A lot of hate speech has been channelled through the Tunnel towards the continent lately. Some resentment may have been returned to sender by the Hoek van Holland ferry, especially when Jacob Rees-Mogg appeared on television – that snotty public school bully, insufficiently flogged at the time. The hate speech, however, was mainly aimed at Europe, not the other way round.
And now Garton Ash has tabled a request for a declaration of love – if we, the Europeans from the continent, merely begged the British to please stay, he supposes, a second referendum might happen. Garton Ash believes there is a growing majority to be found for it in the House of Commons. How a request on our part could possibly help trigger a second referendum, I fail to see – I can see it coming though how Boris ‘Kremlin Gremlin’ Johnson is going to exclaim in disgust European interference knows no limits, and I can also see the headlines in the tabloid papers: now they are demanding us to stay, for crying out loud!
Moreover, it has been said many times and in many ways in Brussels, as well as in every other European capital: ‘We would very much like you to stay!’
Nevertheless, Garton Ash wants to hear it once again: ‘If you have worked with British colleagues, spent time at a British university, enjoyed some aspect of British sport or culture, or have British friends; if anything the British have ever done has touched your heart; then give us your solidarity and support. In helping Britain you will also be helping Europe.’ Well, I have worked with British colleagues, I adore Julian Barnes, English humour and marmite, Arsenal is my favourite football club and Garton Ash’s letter has touched my heart.
Yet, I am having serious doubts about its last sentence. For ages the British have been ailing Europe, they have been obstructive and have spared no effort to abate the EU from the inside out. Are we really doing ourselves a service by inviting them back in? Are we really going ‘to build a better Europe’, as Garton Ash foresees? I sincerely doubt it.
I honestly feel for all the desperate British like Garton Ash that voted Remain, especially the youngsters. They are victim of populist elitist delusional pipsqueaks and incited crowds. But, hey, that’s referendum democracy for you.

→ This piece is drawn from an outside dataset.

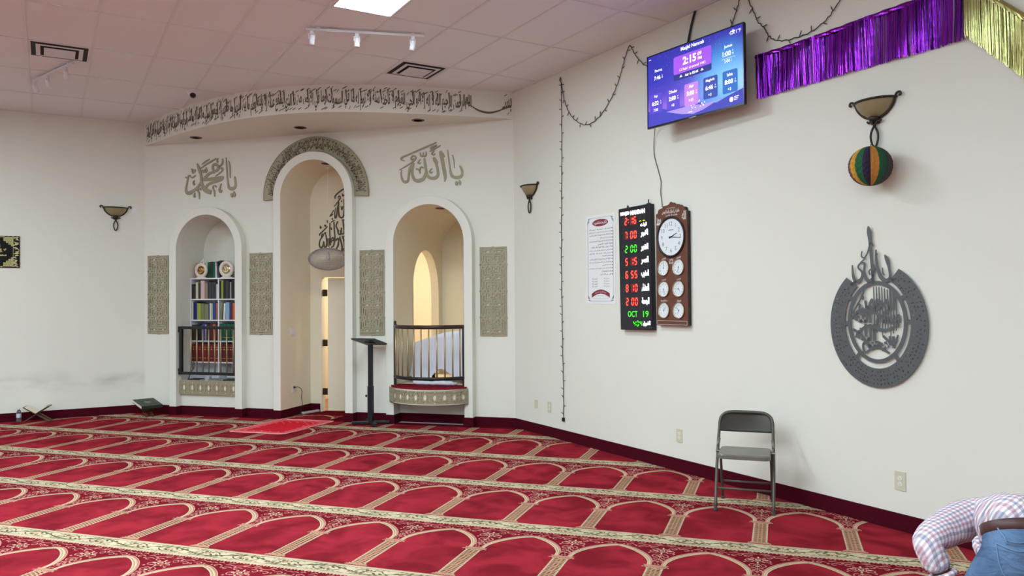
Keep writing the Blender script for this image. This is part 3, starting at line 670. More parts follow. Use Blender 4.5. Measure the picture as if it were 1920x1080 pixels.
crow(-0.052, 0.052, 0.690, 1.180, ROSE, 2)
crow(-0.036, 0.036, 0.690, 1.180, TAN, 3)
for sg in (-1, 1):
    crow(sg * 0.052 - (0.0 if sg < 0 else 0.011), sg * 0.052 + (0.011 if sg < 0 else 0.0), 0.690, 1.180, CREAM, 3)
d = 0.704
while d < 1.17:
    for sg in (-1, 1):
        cblob(X + sg * 0.026, d + 0.004, 0.0125, 0.0055, BROWN, 4, sg * 0.35, 6)
        crow(min(sg * 0.036, sg * 0.052), max(sg * 0.036, sg * 0.052), d + 0.013, d + 0.017, BROWN, 4)
    cblob(X, d + 0.016, 0.010, 0.0075, DEEP, 4, 0, 6)
    cblob(X, d + 0.004, 0.006, 0.003, CREAM, 4, 0, 6)
    d += 0.0250
crow(-0.062, 0.062, 1.168, 1.184, TAN, 4); crow(-0.075, 0.075, 1.184, 1.196, ROSE, 4)
for k in range(8): cblob(X - 0.07 + 0.02 * k, 1.200, 0.010, 0.007, TAN, 5)

CT = math.radians(-2.35)
CR = Matrix.Rotation(CT, 4, 'Z')
def cell_at(x, y):                               # x, y in the turned carpet frame, from world origin
    return CR @ Matrix.Translation((x, y, 0))
floor = MB()
cor = [Vector((0, 0, 0)), RC, pb0, c5, pl0]
floor.add([(v.x, v.y, 0.0) for v in (pl0, c5, pb0, RC, Vector((0, 0, 0)))], [(0, 1, 2, 3, 4)], BORDER)
pat = MB()
NRM_R, NRM_L = -BX, -AX
def inside(p, m=0.9):
    return (p - RC).dot(NRM_R) > -m and p.dot(NRM_L) > -m and p.y < m
XO = 7.49
MRED = MB()
for row in range(-1, 9):
    y = -0.31 - CP * row
    for k in range(-18, 9):
        x = XO + CW * k
        M = cell_at(x, y)
        ctr = M @ Vector((0, -CP / 2, 0))
        if not inside(ctr): continue
        rel = ctr - Vector((8.7484, -9.9684, 0))
        f = rel.dot(Vector((-0.2813, 0.9596, 0))); sd = rel.dot(Vector((0.9596, 0.2813, 0)))
        if f < 1.0 or abs(sd) > 0.80 * f + 4.0: continue     # rows beside and behind the viewer keep the plain ground
        base = len(pat.v)
        vv = [tuple(M @ Vector(v)) for v in cell.v]
        pat.add(vv, cell.f, 0); pat.m[-len(cell.m):] = cell.m
        a, b, c, d = [tuple(M @ Vector((px, py, E0 * 0.5))) for px, py in ((-H2, -CP), (H2, -CP), (H2, 0), (-H2, 0))]
        pat.add([a, b, c, d], [(0, 1, 2, 3)], RED)
def clip(mb, planes):
    me = bpy.data.meshes.new('tmp'); me.from_pydata(mb.v, [], mb.f); me.polygons.foreach_set('material_index', mb.m)
    bm = bmesh.new(); bm.from_mesh(me)
    for co, no in planes:
        bmesh.ops.bisect_plane(bm, geom=bm.verts[:] + bm.edges[:] + bm.faces[:], plane_co=co, plane_no=no, clear_outer=True)
    out = MB()
    bm.verts.index_update()
    out.v = [tuple(v.co) for v in bm.verts]; out.f = [tuple(v.index for v in f.verts) for f in bm.faces]; out.m = [f.material_index for f in bm.faces]
    bm.free(); bpy.data.meshes.remove(me)
    return out
pat = clip(pat, [((0, -0.16, 0), (0, 1, 0)), (RC - BX * 0.02, BX), (-AX * 0.02, AX)])
floor.v += []; k = len(floor.v)
floor.v += pat.v; floor.f += [tuple(i + k for i in f) for f in pat.f]; floor.m += pat.m
# the piece inside the mihrab: one arch panel between plain strips, and the passage floor
mi = MB()
sub = MB()
for (x, d) in (): pass
fx0, fx1 = NC - HI, NC + HI
floor.add([(fx0, FY - 0.04, 0.0002), (fx1, FY - 0.04, 0.0002), (fx1, YB + 0.1, 0.0002), (fx0, YB + 0.1, 0.0002)], [(0, 1, 2, 3)], BORDER)
floor.add([(bx0, YB, 0.0001), (bx1, YB, 0.0001), (bx1, by1, 0.0001), (bx0, by1, 0.0001)], [(0, 1, 2, 3)], TAN)
MM = Matrix.Translation((NC - 0.09, 0.62, 0.0006)) @ Matrix.Rotation(math.radians(-2.35), 4, 'Z') @ Matrix.Diagonal((1.22, 0.9, 1, 1))
keep = [i for i, f in enumerate(cell.f) if min(-cell.v[v][1] for v in f) > 0.285]
vv = [tuple(MM @ Vector(v)) for v in cell.v]
k = len(floor.v); floor.v += vv
for i in keep: floor.f.append(tuple(v + k for v in cell.f[i])); floor.m.append(cell.m[i])
floor.add([tuple(MM @ Vector(q)) for q in ((-H2 + 0.03, -0.84, 0.0001), (H2 - 0.03, -0.84, 0.0001), (H2 - 0.03, -0.3, 0.0001), (-H2 + 0.03, -0.3, 0.0001))], [(0, 1, 2, 3)], RED)
fo = struct(floor.obj('floor', CM))
# ------------------------------------------------------------------ calligraphy on the niche wall
M_band = mat('brown_black_lettering', (98, 90, 76), rough=0.6, var=0.08)
def strokes_obj(sts, name, label, y0, y1, m, cat='wall calligraphy'):
    mb = MB()
    for i, s in enumerate(sts): mb.stroke(s, y0 - 0.0004 * i, y1)
    return tag(mb.obj(name, m), label, cat)
strokes_obj(ST_MUHAMMAD, 'wall_calligraphy', 'olive-gold raised Arabic calligraphy above the bookcase niche', -0.012, 0.0, M_gold)
strokes_obj(ST_ALLAH, 'wall_calligraphy', 'olive-gold raised Arabic calligraphy above the balcony niche', -0.012, 0.0, M_gold)
strokes_obj(ST_MIHRAB, 'wall_calligraphy', 'dark Arabic calligraphy on the back wall inside the tall middle niche', YB - 0.008, YB, M_dark)
AYA = 'الله الرحمن الرحيم الله لا إله إلا هو الحي القيوم لا تأخذه سنة ولا نوم له ما في السموات وما في الأرض من ذا الذي يشفع عنده إلا بإذنه يعلم ما بين أيديهم وما خلفهم ولا يحيطون بشيء من علمه إلا بما شاء وسع كرسيه السموات والأرض ولا يؤوده حفظهما وهو العلي العظيم'
mb = MB()
def fas(x, y, z): return on_fascia(x, 0.004, z + 0.018 * math.sin(x * 21.0))
text(mb, ar(AYA), (arcl[-1] - 0.58) / 2 + 0.05, 4.222, w=arcl[-1] - 0.66, h=0.285, res=1, bold=0.03, mapf=fas)
text(mb, ar('بسـ'), arcl[-1] - 0.09, 4.215, w=0.13, h=0.19, res=2, bold=0.03, mapf=fas)
text(mb, ar('ـم'), arcl[-1] - 0.62, 4.20, w=0.07, h=0.17, res=2, bold=0.03, mapf=fas)
sw = MB().stroke([(arcl[-1] - 0.12, 4.20, 0.010), (arcl[-1] - 0.19, 4.150, 0.018), (arcl[-1] - 0.34, 4.112, 0.026), (arcl[-1] - 0.48, 4.135, 0.022), (arcl[-1] - 0.59, 4.20, 0.010)], 0.0, 0.001)
mb.add([on_fascia(x, 0.0048 - y, z) for x, y, z in sw.v], sw.f)
for i in range(210):
    s = 0.06 + (arcl[-1] - 0.12) * (i + rnd.random() * 0.8) / 210
    up = rnd.random() < 0.72
    if arcl[-1] - 0.7 < s < arcl[-1] - 0.12: continue
    z = rnd.uniform(4.29, 4.355) if up else rnd.uniform(4.085, 4.115)
    kk = rnd.random()
    dx, dz, w = (0.020, 0.012, 0.007) if kk < 0.7 else (0.012, 0.020, 0.009)
    P = [(s - dx, z - dz), (s + dx, z + dz), (s + dx, z + dz + w * 1.6), (s - dx, z - dz + w * 1.6)]
    mb.add([on_fascia(a, 0.0045, b) for a, b in P], [(0, 1, 2, 3)])
for i in range(46):                              # tall alif strokes
    s = 0.1 + (arcl[-1] - 0.75) * (i + rnd.random() * 0.7) / 46
    a, b, w = 4.17, rnd.uniform(4.33, 4.36), 0.011
    P = [(s + 0.008, a), (s + 0.008 + w * 0.5, a), (s - 0.006 + w, b), (s - 0.010 - w * 0.3, b - 0.004)]
    mb.add([on_fascia(x, 0.0042, z) for x, z in P], [(0, 1, 2, 3)])
tag(mb.obj('wall_calligraphy', M_band), 'long dark Arabic inscription running along the curved fascia under the ceiling', 'wall calligraphy')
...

The past thirty months of chaos since the referendum may very well have been a secret Remain campaign – anything is possible in perfidious Albion. And I must admit that I am secretly looking forward to a second referendum, and to the dramatic and hilarious turns of events it entails. Perhaps the Scots should remain EU member – then all Remain voters can emigrate to Edinburgh and let the English in splendid isolation stew in their own juice.
Dear Timothy, thanks for your letter. I fear it’s too late though. All the same, friends we remain!